Embora diversas e multifacetadas as propostas de reforma tributária cogitadas no Brasil nos últimos anos, parecem ser objeto de consenso os motivos que inspiraram as suas distintas formulações. Apontado como uma das principais travas ao desenvolvimento econômico do país, o atual sistema tributário desperta juízos depreciativos em todos os quadrantes do espectro político, ademais de pouco agradar o mercado e, também, a sociedade civil.
São quase insuscetíveis de contestação as críticas que acentuam os seus traços de regressividade, cumulatividade e complexidade, além da sua potência erosiva ao pacto federativo, disfunções que se têm mostrado letais ao mister de edificar um sistema tributário moderno, eficiente e alinhado com as melhores práticas internacionais.
Neste texto, abordaremos a sui generis complexidade do sistema vigente e as fragilizações por ele germinadas no âmbito das relações federativas, reservando ao próximo artigo os vícios da regressividade e da cumulatividade que também lhe são amiúde imputados.

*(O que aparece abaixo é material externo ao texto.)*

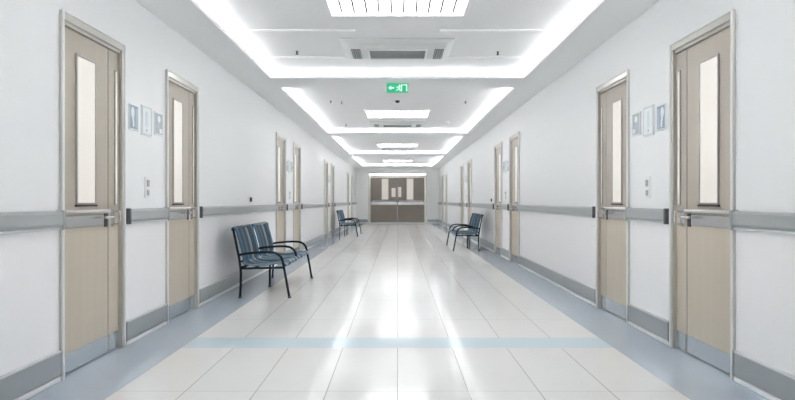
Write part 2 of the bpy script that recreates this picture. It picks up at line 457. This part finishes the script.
def sprinkler(x, y, lab):
    b = MB(); b.disc((0, 0, 0), (0, 0, -1), .022, .006, 'chrome', 16); b.disc((0, 0, -.006), (0, 0, -1), .009, .03, 'dark', 12); b.disc((0, 0, -.036), (0, 0, -1), .017, .003, 'dark', 12)
    tag(b.build('sprinkler_head', loc=(x, y, CEIL)), lab, 'sprinkler', 'ceiling sprinkler heads')
sprinkler(-1.139, 6.80, 'small dark sprinkler head left of the nearest air cassette')
sprinkler(1.14, 6.82, 'small dark sprinkler head right of the nearest air cassette')
sprinkler(-1.13, 10.15, 'small sprinkler head in the second ceiling bay, nearest its left cove')
sprinkler(-.957, 10.25, 'small sprinkler head in the second ceiling bay, inner one of the left pair')
sprinkler(1.156, 10.2, 'small sprinkler head in the second bay near its right cove')
sprinkler(-1.14, 13.3, 'small sprinkler head left of the second air cassette')
b = MB(); b.disc((0, 0, 0), (0, 0, -1), .055, .012, 'white', 24); b.disc((0, 0, -.012), (0, 0, -1), .045, .022, 'white', 24, .03); b.disc((0, 0, -.034), (0, 0, -1), .012, .003, 'dark', 12)
tag(b.build('smoke_detector', loc=(1.07, 12.9, CEIL)), 'round white smoke detector right of the second air cassette', 'smoke detector')
r = empty('dome_camera', (0, 10.05, CEIL))
b = MB(); b.disc((0, 0, 0), (0, 0, -1), .06, .02, 'white', 24); b.build('mount', r)
b = MB(); rings = []
for k in range(6):
    t = k/6*math.pi/2; rings.append([(.04*math.cos(t)*math.cos(2*math.pi*j/20), .04*math.cos(t)*math.sin(2*math.pi*j/20), -.02-.04*math.sin(t)) for j in range(20)])
b.quadloft(rings, 'dark', True); b.build('dome', r)
tag(r, 'dark dome security camera on the ceiling behind the exit sign', 'camera')

# ---------------------------------------------------------------- wall plaques and switches
def make_plaques(s):
    out = []
    F = -s
    # each plaque: local x out of the wall, y along, z up from its lower edge
    b = MB(F); r = empty('wall_plaque', (0, 0, 0)); b.box(0, .012, 0, .165, 0, .20, 'signw', .003); b.build('board', r)
    b = MB(F); b.box(.012, .014, .008, .14, .012, .192, 'signb')
    b.poly([(.0145, .045+.030*math.cos(t), .135+.045*math.sin(t)) for t in [2*math.pi*k/18 for k in range(18)]], (1, 0, 0), .001, 'signw')
    b.poly([(.0145, .03, .11), (.0145, .065, .11), (.0145, .075, .03), (.0145, .05, .02)], (1, 0, 0), .001, 'signw')
    b.box(.0145, .0155, .09, .13, .02, .17, 'signm')
    b.build('picture', r, label='blue picture with a white rounded shape'); out.append((r, .925, 1.654, 'blue picture'))
    b = MB(F); r = empty('wall_plaque', (0, 0, 0)); b.box(0, .012, 0, .20, 0, .245, 'signw', .003); b.build('board', r)
    b = MB(F)
    for q in ((.01, .19, .01, .014), (.01, .19, .231, .235), (.01, .014, .014, .231), (.186, .19, .014, .231)): b.box(.012, .0135, *q, 'signg')
    b.box(.012, .0135, .07, .11, .07, .20, 'signp'); b.box(.012, .0135, .08, .10, .035, .055, 'signg')
    b.build('picture', r, label='pale picture with a thin grey outline'); out.append((r, 1.145, 1.635, 'taller pale picture'))
    b = MB(F); r = empty('wall_plaque', (0, 0, 0)); b.box(0, .012, 0, .17, 0, .20, 'signw', .003); b.build('board', r)
    b = MB(F); b.box(.012, .0135, .01, .16, .012, .188, 'signg')
    b.poly([(.0142, .08+.032*math.cos(t), .14+.03*math.sin(t)) for t in [2*math.pi*k/18 for k in range(18)]], (1, 0, 0), .001, 'signw')
    b.box(.0138, .0150, .03, .10, .06, .10, 'signm'); b.box(.0138, .015, .09, .15, .02, .06, 'signw')
    b.build('picture', r, label='grey picture with a white round shape'); out.append((r, 1.405, 1.665, 'grey picture'))
    return out
def make_switch(s):
    r = empty('light_switch', (0, 0, 0))
    b = MB(-s); b.box(0, .012, 0, .085, 0, .175, 'white', .004); b.build('plate', r)
    b = MB(-s); b.box(.012, .02, .02, .065, .095, .15, 'signg', .003); b.build('rocker', r)
    b = MB(-s); b.box(.012, .018, .02, .065, .02, .065, 'signg', .003); b.build('socket', r)
    return r
PN = ['nearest two doors', 'third and fourth doors', 'fifth and sixth doors', 'seventh and farthest doors']
for s in (-1, 1):
    pl = make_plaques(s); sw = make_switch(s)
    for k in range(3):
        y0 = DOOR_Y[s][2*k]
        for (r, dy, z, what) in pl:
            o = r if k == 0 else copy_tree(r)
            o.location = (s*HALF, y0+dy+.02, z)
            tag(o, '%s plaque on the %s wall between its %s' % (what, SIDE[s], PN[k]), 'plaque', 'picture plaques on the walls')
        o = sw if k == 0 else copy_tree(sw)
        o.location = (s*HALF, y0+1.235, 1.125)
        tag(o, 'white switch plate on the %s wall between its %s' % (SIDE[s], PN[k]), 'switch', 'wall switch plates')
for s, y in ((-1, 8.38), (1, 13.1)):
    b = MB(-s); b.box(0, .01, 0, .055, 0, .09, 'white', .003); b.box(.01, .035, .01, .045, .015, .075, 'dark', .004)
    tag(b.build('wall_socket', loc=(s*HALF, y, 1.075)), 'small dark wall socket above the %s rail past the %s door' % (SIDE[s], 'second' if s < 0 else 'fourth'), 'socket')

# ---------------------------------------------------------------- waiting seats
def make_seat(s):
    """two-place waiting seat: lx from the wall, y along it"""
    root = empty('waiting_chair', (0, 0, 0)); g = lambda: MB(-s); R = .0145
    Wd = 1.77
    def back_leg(y):
        b = g(); b.tube([(.290, y, 0), (.300, y, .25), (.285, y, .42), (.245, y, .62), (.215, y, .775)], R, 'tube'); b.disc((.290, y, 0), (0, 0, 1), .019, .02, 'dark', 12); return b.build('leg', root)
    def front_leg(y):
        b = g(); b.tube([(.850, y, 0), (.815, y, .20), (.785, y, .36)], R, 'tube'); b.disc((.850, y, 0), (0, 0, 1), .019, .02, 'dark', 12); return b.build('leg', root)
    for y in (0, Wd): back_leg(y); front_leg(y)
    b = g(); b.tube([(.44, Wd/2, 0), (.44, Wd/2, .33)], R, 'tube', sub=1); b.disc((.44, Wd/2, 0), (0, 0, 1), .019, .02, 'dark', 12); b.build('leg', root)
    for y in (0, Wd/2, Wd):                             # arm loops that bend down to the seat rail
        b = g(); b.tube([(.275, y, .485), (.36, y, .505), (.55, y, .520), (.69, y, .510), (.76, y, .455), (.785, y, .36)], R, 'tube'); b.build('armrest', root)
    b = g()                                             # seat frame
    for x, z in ((.31, .345), (.785, .365)): b.tube([(x, 0, z), (x, Wd, z)], R, 'tube', sub=1, up=(1, 0, 0))
    for y in (0, Wd/2, Wd): b.tube([(.30, y, .335), (.785, y, .345)], R*.9, 'tube', sub=1)
    b.tube([(.44, .02, .335), (.44, Wd-.02, .335)], R*.8, 'tube', sub=1, up=(1, 0, 0))
    b.build('seat_frame', root)
    b = g()                                             # back rails
    b.tube([(.216, 0, .772), (.208, .06, .785), (.200, Wd/2-.08, .785), (.215, Wd/2, .765), (.200, Wd/2+.08, .785), (.208, Wd-.06, .785), (.216, Wd, .772)], R*.9, 'tube', up=(1, 0, 0))
    b.tube([(.29, 0, .41), (.29, Wd, .41)], R*.8, 'tube', sub=1, up=(1, 0, 0))
    b.tube([(.31, Wd/2, .345), (.285, Wd/2, .42), (.245, Wd/2, .62), (.215, Wd/2, .765)], R, 'tube')
    b.build('back_frame', root)
    for k in range(2):
        ya = .045+k*(Wd/2); yb = ya+.80
        b = g(); n = 7; st = (yb-ya)/n                   # wide woven straps, rolled over the top rail
        for j in range(n):
            c = ['strapm', 'strapd', 'strapm', 'strapd', 'strapl', 'strapd', 'strapm'][j]
            u = (j+.5)/n*2-1; bow = -.022*(1-u*u)
            pts = [(.312+bow*.5, .405), (.318+bow, .45), (.300+bow, .54), (.272+bow, .65), (.243+bow, .74), (.225+bow, .785), (.205+bow*.6, .802), (.184+bow*.4, .792), (.186+bow*.4, .760)]
            b.strip(pts, ya+j*st+.003, ya+(j+1)*st-.003, .010, c)
        b.build('backrest', root)
        b = g(); n = 8; st = .80/n
        for j in range(n):
            c = ['strapl', 'strapm', 'strapd', 'strapl', 'strapm', 'strapl', 'strapd', 'strapl'][j]
            u = (j+.5)/n*2-1; sag = .020*(1-u*u)
            pts = [(.300, .405), (.322, .375), (.38, .372-sag), (.50, .366-sag*1.3), (.62, .376-sag), (.72, .396-sag*.5), (.775, .394), (.803, .376), (.800, .350)]
            b.strip(pts, ya+j*st+.004, ya+(j+1)*st-.004, .010, c)
        b.build('seat', root)
    return root
lp = make_seat(-1); rp = make_seat(1); lf = copy_tree(lp)
lp.location = (-HALF, 6.80, 0); rp.location = (HALF, 13.15, 0); lf.location = (-HALF, 18.5, 0)
G = 'blue strapped waiting seats along the walls'
tag(lp, 'two-place blue strap waiting seat with dark tube frame, nearest on the left wall', 'chair', G)
tag(rp, 'two-place blue strap waiting seat with dark tube frame against the right wall', 'chair', G)
tag(lf, 'two-place blue strap waiting seat far down the left wall', 'chair', G)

São pródigos os dados empíricos que evidenciam ser o sistema tributário brasileiro o mais complexo no cenário internacional. Publicado em 2021 pelo Banco Mundial, o Relatório Doing Business revelou que as empresas brasileiras levam, em média, até 1.501 horas por ano para efetuar o pagamento de tributos, ao passo que a média dos países que integram a OCDE é de apenas 156 horas.
Soma-se a isso o registro de que, nos últimos 35 anos, foram editadas cerca de 445 mil normas tributárias no Brasil, que se multiplicaram anarquicamente entre legislações federais, estaduais e municipais, impondo às empresas – segundo levantamento realizado pelo IBPT em 2021 – um custo anual de R$ 181 bilhões para manter colaboradores, sistemas e equipamentos dedicados a acompanhar as constantes mutações legislativas.
Nesse sentido, a combinação de um elevado número de tributos, de diversos regimes especiais, de normatizações labirínticas e de uma produção legiferante dinamizada em ritmos frenéticos singulariza a ordem tributária nacional como a mais caótica do mundo.
Um dos melhores termômetros do grau de complexidade de um sistema tributário se deixa descobrir no contencioso a ele correlato: apurou-se, em pesquisa publicada pelo Insper em 2020, que se encontram sob litígio entre Fiscos e contribuintes, na atualidade, mais de R$ 5,44 trilhões, montante que corresponde a cerca de 75% do PIB brasileiro.
Se ponderados apenas os processos judiciais movidos por grandes empresas, tem-se hoje em contenda mais de R$ 559 bilhões em tributos, consoante noticiou recente estudo do Valor Data. Oportuna a advertência de que esses sintomáticos números não derivam apenas de sonegações fiscais; parcela considerável deles responde a divergências de interpretação derivadas do hermetismo da legislação tributária.
O fato é que a extraordinária complexidade retratada pelos indicadores estatísticos do contencioso fiscal, ademais de promover um estrangulamento de atividades econômicas, tem por efeito repelir investimentos do capital privado, face à insegurança jurídica engendrada por um cipoal de normas alteradas ininterruptamente pelas 27 Unidades Federadas e pelos 5.568 municípios brasileiros.
Outra frequente reprimenda dirigida ao atual sistema tributário, como antecipado, centra-se na potência erosiva ao pacto federativo que ele historicamente suscitou. Os moldes constitucionais em que delineado originalmente o ICMS desencadearam práticas concorrenciais agressivas entre os Estados sob o propósito de atrair empresas para os seus territórios, fenômeno que se convencionou designar de “guerra fiscal” e que provocou graves sequelas no plano das relações político-institucionais.
Também constituiu fator a acirrar essa ambiência de conflagração federativa a segmentação da base de tributação do consumo em “bens” e “serviços”, sujeitos à exação de diferentes impostos (ICMS e ISS, respectivamente). Essa resolução deu causa a inúmeros antagonismos entre Estados e Municípios na classificação da natureza de novos produtos, multiplicando conflitos verticais de competência que saturaram os Tribunais Superiores, quadro que explica porque o Brasil é o único país, dentre as economias avançadas, a manter seccionada a base de incidência dos tributos sobre o consumo.
Construído, pois, o diagnóstico de um sistema que, além de estressar as interações federativas, projeta uma eficácia liberticida no domínio econômico, parece unânime a conclusão de que uma reforma tributária é necessária no Brasil. Mas – considerando os múltiplos interesses em jogo e a pluralidade de alternativas de conformação do novo sistema – que reforma? Eis a questão ainda pendente de definitiva resposta no debate nacional.